Challenge ▸ Transcribe the listing below from its opening line up to and including the line that contains "def C(r, g, b): return"; reproduce nothing else.

※

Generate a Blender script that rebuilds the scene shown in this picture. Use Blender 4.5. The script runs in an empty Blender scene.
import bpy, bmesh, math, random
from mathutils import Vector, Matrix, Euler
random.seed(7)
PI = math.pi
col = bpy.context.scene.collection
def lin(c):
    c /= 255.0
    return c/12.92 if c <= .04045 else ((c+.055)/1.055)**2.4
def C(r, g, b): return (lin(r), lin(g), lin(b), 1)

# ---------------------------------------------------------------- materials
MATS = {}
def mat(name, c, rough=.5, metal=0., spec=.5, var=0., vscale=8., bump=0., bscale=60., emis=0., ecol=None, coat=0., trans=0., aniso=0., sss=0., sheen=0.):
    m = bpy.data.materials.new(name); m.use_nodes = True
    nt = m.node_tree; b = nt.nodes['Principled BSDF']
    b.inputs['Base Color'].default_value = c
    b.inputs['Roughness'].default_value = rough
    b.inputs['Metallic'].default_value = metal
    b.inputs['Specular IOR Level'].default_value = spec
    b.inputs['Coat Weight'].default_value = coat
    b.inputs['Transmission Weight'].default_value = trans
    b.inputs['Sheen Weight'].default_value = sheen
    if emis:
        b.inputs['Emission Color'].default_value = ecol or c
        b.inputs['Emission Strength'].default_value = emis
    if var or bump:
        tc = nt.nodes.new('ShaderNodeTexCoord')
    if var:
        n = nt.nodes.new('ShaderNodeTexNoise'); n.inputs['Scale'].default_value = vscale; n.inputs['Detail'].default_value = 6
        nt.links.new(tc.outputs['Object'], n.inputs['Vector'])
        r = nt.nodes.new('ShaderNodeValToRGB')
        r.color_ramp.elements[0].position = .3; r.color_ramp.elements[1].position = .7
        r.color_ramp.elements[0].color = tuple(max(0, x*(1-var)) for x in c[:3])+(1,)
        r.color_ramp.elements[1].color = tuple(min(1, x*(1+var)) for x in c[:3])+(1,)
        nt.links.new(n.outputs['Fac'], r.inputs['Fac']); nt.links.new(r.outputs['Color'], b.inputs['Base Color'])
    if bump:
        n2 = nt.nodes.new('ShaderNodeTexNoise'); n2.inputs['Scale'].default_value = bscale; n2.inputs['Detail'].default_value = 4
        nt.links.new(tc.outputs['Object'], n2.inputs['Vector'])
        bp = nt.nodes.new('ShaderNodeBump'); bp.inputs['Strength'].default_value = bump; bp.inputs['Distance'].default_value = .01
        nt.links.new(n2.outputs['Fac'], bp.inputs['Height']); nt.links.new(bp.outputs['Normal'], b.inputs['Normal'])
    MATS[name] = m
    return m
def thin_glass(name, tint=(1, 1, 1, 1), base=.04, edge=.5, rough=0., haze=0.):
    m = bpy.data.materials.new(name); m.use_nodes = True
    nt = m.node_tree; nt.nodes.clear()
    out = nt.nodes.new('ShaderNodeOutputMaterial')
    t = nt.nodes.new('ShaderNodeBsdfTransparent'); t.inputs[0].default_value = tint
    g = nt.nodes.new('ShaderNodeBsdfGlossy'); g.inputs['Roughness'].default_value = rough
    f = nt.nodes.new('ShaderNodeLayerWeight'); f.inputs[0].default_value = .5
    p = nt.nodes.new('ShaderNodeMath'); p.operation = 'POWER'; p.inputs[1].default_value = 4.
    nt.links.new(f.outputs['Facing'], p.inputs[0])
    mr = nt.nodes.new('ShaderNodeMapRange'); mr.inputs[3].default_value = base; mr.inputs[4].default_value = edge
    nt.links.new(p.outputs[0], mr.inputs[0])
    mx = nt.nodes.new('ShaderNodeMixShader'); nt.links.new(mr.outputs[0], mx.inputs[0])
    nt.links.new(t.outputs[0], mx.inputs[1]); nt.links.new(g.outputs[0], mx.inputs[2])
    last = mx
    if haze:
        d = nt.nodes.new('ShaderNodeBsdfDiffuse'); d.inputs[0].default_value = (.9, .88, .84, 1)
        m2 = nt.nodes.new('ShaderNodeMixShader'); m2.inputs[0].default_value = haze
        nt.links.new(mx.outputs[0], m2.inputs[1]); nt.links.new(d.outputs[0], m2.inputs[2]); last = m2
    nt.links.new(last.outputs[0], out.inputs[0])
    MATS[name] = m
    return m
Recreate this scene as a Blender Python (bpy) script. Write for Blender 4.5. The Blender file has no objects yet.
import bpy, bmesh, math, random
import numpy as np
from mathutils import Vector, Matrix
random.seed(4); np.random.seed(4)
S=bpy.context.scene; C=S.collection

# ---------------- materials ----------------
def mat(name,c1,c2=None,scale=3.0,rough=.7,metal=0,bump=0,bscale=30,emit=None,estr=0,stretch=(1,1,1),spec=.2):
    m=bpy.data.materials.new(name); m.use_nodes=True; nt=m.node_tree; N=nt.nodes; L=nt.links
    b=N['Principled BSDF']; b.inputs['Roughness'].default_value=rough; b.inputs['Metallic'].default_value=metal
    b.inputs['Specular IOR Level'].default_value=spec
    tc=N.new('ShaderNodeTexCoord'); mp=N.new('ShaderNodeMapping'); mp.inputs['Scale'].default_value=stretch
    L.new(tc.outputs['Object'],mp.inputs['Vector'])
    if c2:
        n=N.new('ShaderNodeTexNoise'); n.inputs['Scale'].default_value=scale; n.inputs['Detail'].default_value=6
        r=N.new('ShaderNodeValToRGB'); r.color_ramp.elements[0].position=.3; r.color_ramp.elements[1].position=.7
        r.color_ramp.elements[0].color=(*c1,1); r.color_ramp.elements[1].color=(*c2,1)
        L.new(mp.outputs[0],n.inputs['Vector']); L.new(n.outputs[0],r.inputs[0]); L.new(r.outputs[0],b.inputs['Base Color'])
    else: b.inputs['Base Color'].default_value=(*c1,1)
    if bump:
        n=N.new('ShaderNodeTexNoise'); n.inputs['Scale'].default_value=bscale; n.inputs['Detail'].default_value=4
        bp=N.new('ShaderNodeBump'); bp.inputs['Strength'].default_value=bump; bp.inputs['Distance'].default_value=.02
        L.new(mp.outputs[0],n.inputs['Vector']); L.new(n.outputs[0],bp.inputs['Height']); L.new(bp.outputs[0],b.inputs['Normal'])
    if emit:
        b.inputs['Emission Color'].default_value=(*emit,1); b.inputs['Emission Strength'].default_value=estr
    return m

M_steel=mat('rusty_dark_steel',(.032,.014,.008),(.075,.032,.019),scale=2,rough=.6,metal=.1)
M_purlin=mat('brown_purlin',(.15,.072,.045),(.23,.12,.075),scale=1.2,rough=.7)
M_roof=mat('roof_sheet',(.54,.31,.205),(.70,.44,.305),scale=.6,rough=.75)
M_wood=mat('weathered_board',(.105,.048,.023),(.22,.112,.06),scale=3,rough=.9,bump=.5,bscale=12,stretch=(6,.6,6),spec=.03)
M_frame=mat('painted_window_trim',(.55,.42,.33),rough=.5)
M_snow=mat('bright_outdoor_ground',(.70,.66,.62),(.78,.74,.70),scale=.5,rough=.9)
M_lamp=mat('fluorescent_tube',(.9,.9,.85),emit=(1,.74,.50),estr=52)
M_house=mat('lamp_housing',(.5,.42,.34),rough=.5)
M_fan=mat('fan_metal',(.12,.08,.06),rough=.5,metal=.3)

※

Complete response ▸
Generate a Blender script that rebuilds the scene shown in this picture. Use Blender 4.5. The script runs in an empty Blender scene.
import bpy, bmesh, math, random
from mathutils import Vector, Matrix, Euler
random.seed(7)
PI = math.pi
col = bpy.context.scene.collection
def lin(c):
    c /= 255.0
    return c/12.92 if c <= .04045 else ((c+.055)/1.055)**2.4
def C(r, g, b): return (lin(r), lin(g), lin(b), 1)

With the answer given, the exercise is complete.